Embora negue ser um "papa" budista, o Dalai Lama nunca se sente mais feliz do que quando reflete de modo celibatário sobre as vidas sexuais de pessoas que ele nunca conheceu. "Comportamento sexual impróprio para homens e mulheres consiste de sexo oral e anal", disse ele repetidamente ao divulgar seu livro sobre essas questões. "Utilizar a mão de alguém é comportamento sexual impróprio". Mas, como sempre acontece com determinações religiosas, há uma saída absurda. "Manter relações sexuais com uma prostituta paga por você e não por uma terceira pessoa não constitui comportamento impróprio". Nada disso pode ter sido dito apenas para aplacar Richard Gere ou conseguir direitos autorais por Uma linda mulher.
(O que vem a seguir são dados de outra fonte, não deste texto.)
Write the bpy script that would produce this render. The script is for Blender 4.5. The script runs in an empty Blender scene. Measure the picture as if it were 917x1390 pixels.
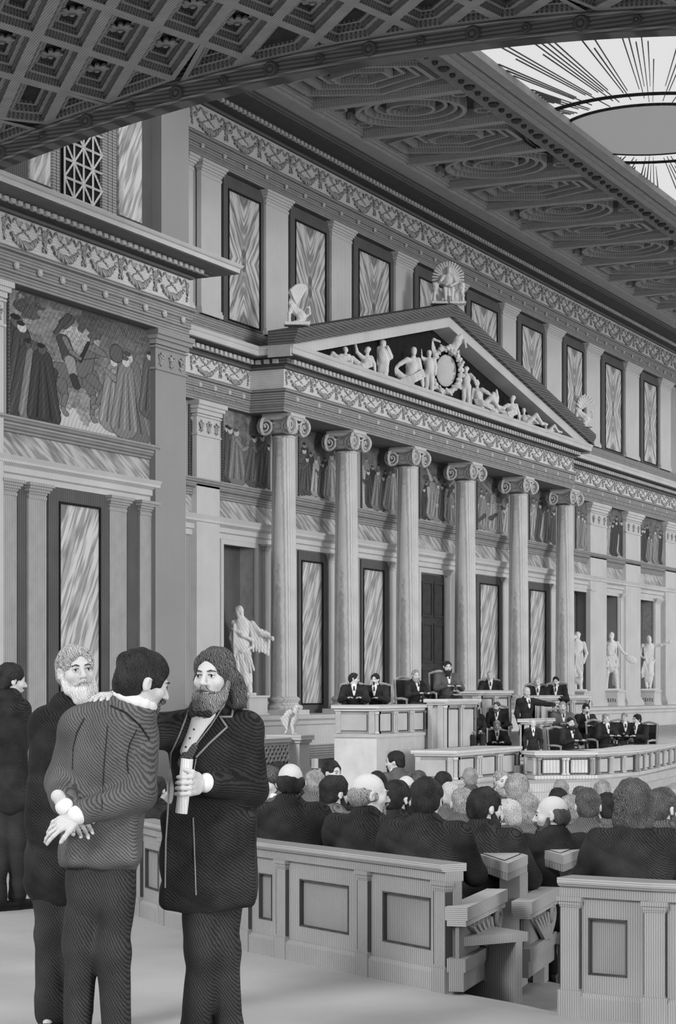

Eu conversei com alguns adeptos de Dorge Shudgen, que parecem suficientemente sinceros e assustados, mas não suporto sua insistência na "ironia" de tudo isso. O budismo pode ser tão histérico e sanguinário quanto qualquer outro sistema que se baseia na fé e na tribo. O exército cambojano de Lon Noll era budista pelo menos no nome. Salomon Bandaranaike, primeiro líder eleito do Sri Lanka independente, foi assassinado por um militante budista. Foram pogrons de tâmeis liderados por budistas que deram início à longa e desastrosa guerra interna que até hoje destrói o Sri Lanka. O grandiosamente chamado de Conselho Estatal de Restauração da Lei e da Ordem (SLORC), o fascismo militar que comanda Burma, o faz nominalmente como uma junta budista. Eu até já ouvi dizer que no antigo Tibete, aquela terra antiga e contemplativa, os lamas eram defensores do feudalismo e seriamente infligiam punições medievais como cegar e açoitar até a morte.
Mas toda a mídia ocidental atua acriticamente a serviço de uma mero mortal que, no mínimo, proclama o máximo absurdo da reencarnação e afirma a crença sinistra, se não louca, de que a morte não passa de um estágio em um ciclo do que parece ser futilidade e sujeição. Por que, então, se preocupar com armas nucleares, frenesi sectário ou a venda de indulgências a homens como Steven Seagal? A "harmonia" sem dúvida virá. Durante sua visita a Pequin, nosso sentimental presidente batista hipócrita se virou para o ditador anfitrião e recomendou que ele se encontrasse com o Dalai Lama, e garantiu a ele que os dois se dariam bem. É bem possível que fosse assim. Ambas realmente são criaturas do mundo material.